- **Work to be completed**: Give back exactly the lines from the start of the listing to the line containing "emit=((.62, .95, .92), 2.2), k_=1)", inclusive, and nothing beyond them.

# # #

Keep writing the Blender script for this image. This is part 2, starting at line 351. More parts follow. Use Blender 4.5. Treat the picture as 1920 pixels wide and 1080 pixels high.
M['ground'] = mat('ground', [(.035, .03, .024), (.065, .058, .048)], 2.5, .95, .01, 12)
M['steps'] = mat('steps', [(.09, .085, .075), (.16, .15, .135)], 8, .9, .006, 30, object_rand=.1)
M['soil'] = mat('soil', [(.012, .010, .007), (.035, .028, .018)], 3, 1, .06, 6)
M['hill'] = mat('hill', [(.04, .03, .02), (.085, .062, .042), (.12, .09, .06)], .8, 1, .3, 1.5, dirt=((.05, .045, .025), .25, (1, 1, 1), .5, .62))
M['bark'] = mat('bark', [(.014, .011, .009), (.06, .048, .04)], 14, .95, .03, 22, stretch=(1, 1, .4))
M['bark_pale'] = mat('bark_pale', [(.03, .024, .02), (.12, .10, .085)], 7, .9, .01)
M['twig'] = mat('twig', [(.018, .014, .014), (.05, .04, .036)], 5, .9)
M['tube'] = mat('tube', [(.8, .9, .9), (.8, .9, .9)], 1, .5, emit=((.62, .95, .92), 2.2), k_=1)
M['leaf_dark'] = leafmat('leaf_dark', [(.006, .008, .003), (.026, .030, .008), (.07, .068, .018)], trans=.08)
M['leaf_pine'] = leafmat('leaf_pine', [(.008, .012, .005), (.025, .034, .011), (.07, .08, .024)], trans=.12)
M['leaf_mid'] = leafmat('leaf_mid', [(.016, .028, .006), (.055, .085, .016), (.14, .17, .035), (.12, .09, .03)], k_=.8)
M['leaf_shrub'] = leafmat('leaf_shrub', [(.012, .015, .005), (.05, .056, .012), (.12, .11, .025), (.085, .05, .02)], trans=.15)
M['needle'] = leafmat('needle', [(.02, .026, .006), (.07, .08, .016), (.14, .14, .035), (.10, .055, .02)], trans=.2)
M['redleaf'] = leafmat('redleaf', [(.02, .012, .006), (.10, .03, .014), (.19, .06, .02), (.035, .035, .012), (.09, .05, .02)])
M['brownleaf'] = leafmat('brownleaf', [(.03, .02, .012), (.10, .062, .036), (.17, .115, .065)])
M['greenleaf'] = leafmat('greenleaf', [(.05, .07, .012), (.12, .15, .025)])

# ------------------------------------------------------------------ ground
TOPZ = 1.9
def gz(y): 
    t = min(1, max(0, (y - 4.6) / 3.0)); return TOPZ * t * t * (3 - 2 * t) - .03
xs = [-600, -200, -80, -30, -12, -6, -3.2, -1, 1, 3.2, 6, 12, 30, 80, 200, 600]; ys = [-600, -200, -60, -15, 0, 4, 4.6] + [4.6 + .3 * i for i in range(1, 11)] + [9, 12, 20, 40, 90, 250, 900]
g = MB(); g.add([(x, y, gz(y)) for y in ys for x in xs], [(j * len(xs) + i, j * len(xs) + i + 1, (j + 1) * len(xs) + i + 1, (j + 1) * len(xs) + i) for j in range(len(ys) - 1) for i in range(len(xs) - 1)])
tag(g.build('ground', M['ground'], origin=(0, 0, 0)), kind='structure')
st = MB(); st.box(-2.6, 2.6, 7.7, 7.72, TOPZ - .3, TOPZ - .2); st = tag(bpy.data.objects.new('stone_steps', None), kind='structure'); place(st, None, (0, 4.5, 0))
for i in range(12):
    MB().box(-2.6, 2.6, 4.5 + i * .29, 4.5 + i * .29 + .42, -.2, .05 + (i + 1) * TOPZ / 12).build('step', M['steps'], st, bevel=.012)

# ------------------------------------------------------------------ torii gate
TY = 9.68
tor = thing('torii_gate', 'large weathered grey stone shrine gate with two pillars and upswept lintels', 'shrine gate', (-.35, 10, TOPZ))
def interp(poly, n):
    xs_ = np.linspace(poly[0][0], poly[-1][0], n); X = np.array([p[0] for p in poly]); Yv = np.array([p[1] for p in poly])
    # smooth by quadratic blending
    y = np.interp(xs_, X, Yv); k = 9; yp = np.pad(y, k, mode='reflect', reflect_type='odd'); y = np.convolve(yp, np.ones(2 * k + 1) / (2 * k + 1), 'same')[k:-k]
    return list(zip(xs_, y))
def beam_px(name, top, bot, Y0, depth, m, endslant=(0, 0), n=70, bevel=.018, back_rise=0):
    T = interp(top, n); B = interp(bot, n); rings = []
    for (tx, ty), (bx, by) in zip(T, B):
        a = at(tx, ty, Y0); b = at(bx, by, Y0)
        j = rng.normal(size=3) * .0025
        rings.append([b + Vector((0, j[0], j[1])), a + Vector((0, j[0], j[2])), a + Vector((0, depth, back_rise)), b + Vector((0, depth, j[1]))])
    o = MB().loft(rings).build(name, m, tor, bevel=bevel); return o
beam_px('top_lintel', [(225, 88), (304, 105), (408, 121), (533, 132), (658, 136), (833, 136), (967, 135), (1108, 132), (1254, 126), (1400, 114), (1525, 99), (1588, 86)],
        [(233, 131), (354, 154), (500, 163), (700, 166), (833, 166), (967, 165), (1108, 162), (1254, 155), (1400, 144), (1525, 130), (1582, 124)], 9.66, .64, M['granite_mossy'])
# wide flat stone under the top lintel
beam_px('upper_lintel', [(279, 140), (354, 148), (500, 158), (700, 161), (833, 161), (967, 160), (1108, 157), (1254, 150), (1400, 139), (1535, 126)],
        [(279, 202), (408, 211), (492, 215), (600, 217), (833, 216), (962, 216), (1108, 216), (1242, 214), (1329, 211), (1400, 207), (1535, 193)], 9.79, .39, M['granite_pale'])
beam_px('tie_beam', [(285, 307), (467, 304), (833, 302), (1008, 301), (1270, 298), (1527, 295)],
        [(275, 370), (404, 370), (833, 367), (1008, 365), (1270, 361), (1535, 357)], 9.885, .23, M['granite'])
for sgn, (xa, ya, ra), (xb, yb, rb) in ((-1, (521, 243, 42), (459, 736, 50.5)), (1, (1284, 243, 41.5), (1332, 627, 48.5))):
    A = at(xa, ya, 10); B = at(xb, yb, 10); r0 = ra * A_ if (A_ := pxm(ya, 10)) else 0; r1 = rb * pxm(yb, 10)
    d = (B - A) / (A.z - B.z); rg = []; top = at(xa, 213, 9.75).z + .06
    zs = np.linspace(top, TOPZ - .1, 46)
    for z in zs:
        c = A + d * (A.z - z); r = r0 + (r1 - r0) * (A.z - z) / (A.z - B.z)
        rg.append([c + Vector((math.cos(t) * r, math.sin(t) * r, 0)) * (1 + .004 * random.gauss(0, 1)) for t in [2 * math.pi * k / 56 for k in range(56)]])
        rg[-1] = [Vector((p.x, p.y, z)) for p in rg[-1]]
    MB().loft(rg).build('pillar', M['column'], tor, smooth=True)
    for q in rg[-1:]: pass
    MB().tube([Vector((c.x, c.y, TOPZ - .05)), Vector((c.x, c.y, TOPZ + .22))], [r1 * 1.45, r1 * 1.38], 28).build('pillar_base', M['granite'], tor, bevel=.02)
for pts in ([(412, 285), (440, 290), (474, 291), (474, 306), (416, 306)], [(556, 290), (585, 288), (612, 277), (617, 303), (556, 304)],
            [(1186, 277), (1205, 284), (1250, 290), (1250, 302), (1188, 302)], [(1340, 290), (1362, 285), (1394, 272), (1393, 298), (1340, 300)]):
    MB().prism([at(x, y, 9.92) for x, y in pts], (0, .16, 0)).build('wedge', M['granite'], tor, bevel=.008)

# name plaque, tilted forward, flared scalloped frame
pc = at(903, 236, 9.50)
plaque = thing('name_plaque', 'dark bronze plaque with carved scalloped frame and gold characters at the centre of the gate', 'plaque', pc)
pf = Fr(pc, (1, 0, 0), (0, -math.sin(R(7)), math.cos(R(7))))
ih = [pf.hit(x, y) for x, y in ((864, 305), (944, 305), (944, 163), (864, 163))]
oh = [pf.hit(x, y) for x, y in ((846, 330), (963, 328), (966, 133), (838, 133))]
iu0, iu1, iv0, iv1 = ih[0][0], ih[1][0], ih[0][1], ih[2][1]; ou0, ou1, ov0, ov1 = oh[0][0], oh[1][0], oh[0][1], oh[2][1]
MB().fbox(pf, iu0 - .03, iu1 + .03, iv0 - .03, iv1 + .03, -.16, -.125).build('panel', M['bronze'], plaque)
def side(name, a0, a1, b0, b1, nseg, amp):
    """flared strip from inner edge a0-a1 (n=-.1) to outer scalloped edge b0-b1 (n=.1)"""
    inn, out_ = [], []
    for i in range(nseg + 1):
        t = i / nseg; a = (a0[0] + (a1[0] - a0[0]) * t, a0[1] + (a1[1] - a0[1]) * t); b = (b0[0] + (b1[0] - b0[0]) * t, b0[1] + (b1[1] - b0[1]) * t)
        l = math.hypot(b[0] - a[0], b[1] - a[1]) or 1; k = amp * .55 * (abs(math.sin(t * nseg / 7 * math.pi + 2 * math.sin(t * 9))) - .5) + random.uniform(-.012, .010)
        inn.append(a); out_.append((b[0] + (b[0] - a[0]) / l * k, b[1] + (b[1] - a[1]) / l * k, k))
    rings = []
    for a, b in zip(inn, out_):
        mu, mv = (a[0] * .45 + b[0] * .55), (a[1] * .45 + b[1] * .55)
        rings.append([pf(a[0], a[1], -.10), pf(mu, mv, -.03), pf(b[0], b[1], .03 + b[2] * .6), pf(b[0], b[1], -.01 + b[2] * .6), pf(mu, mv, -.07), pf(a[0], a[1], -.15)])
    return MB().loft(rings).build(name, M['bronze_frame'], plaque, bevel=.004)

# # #

- **Exercise solution**:
Keep writing the Blender script for this image. This is part 2, starting at line 351. More parts follow. Use Blender 4.5. Treat the picture as 1920 pixels wide and 1080 pixels high.
M['ground'] = mat('ground', [(.035, .03, .024), (.065, .058, .048)], 2.5, .95, .01, 12)
M['steps'] = mat('steps', [(.09, .085, .075), (.16, .15, .135)], 8, .9, .006, 30, object_rand=.1)
M['soil'] = mat('soil', [(.012, .010, .007), (.035, .028, .018)], 3, 1, .06, 6)
M['hill'] = mat('hill', [(.04, .03, .02), (.085, .062, .042), (.12, .09, .06)], .8, 1, .3, 1.5, dirt=((.05, .045, .025), .25, (1, 1, 1), .5, .62))
M['bark'] = mat('bark', [(.014, .011, .009), (.06, .048, .04)], 14, .95, .03, 22, stretch=(1, 1, .4))
M['bark_pale'] = mat('bark_pale', [(.03, .024, .02), (.12, .10, .085)], 7, .9, .01)
M['twig'] = mat('twig', [(.018, .014, .014), (.05, .04, .036)], 5, .9)
M['tube'] = mat('tube', [(.8, .9, .9), (.8, .9, .9)], 1, .5, emit=((.62, .95, .92), 2.2), k_=1)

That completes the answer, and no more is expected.